Legislation or regulations that may be adopted to address climate change could also affect the markets for our products by making our products more or less desirable than competing sources of energy. To the extent that our products are competing with higher greenhouse gas emitting energy sources, our products would become more desirable in the market with more stringent limitations on greenhouse gas emissions. Conversely, to the extent that our products are competing with lower greenhouse gas emitting energy sources such as solar and wind, our products would become less desirable in the market with more stringent limitations on greenhouse gas emissions.

Other Information
Employees. SMLP does not have any employees. All of the employees required to conduct and support its operations are employed by Summit Investments or its affiliates, but these individuals are sometimes referred to as our employees. The officers of our general partner manage our operations and activities. As of December 31, 2014, Summit Investments employed 274 people who provide direct, full-time support to our operations. None of our employees are covered by collective bargaining agreements, and we have never experienced any business interruption as a result of any labor disputes.

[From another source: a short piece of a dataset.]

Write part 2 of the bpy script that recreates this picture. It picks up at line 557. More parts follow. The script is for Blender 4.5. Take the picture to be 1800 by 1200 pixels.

Availability of Reports. We make certain filings with the Securities and Exchange Commission (the "SEC"), including, among other filings, our annual report on Form 10-K, quarterly reports on Form 10-Q, current reports on Form 8-K and all amendments and exhibits to those reports, available free of charge through our website, www.summitmidstream.com, as soon as reasonably practicable after the date they are filed with, or furnished to, the SEC. The filings are also available at the SEC’s Public Reference Room at 100 F Street, NE, Washington, D.C. 20549 or by calling 1-800-SEC-0330. These filings are also available through the SEC's website, www.sec.gov. Our press releases and recent investor presentations are also available on our website.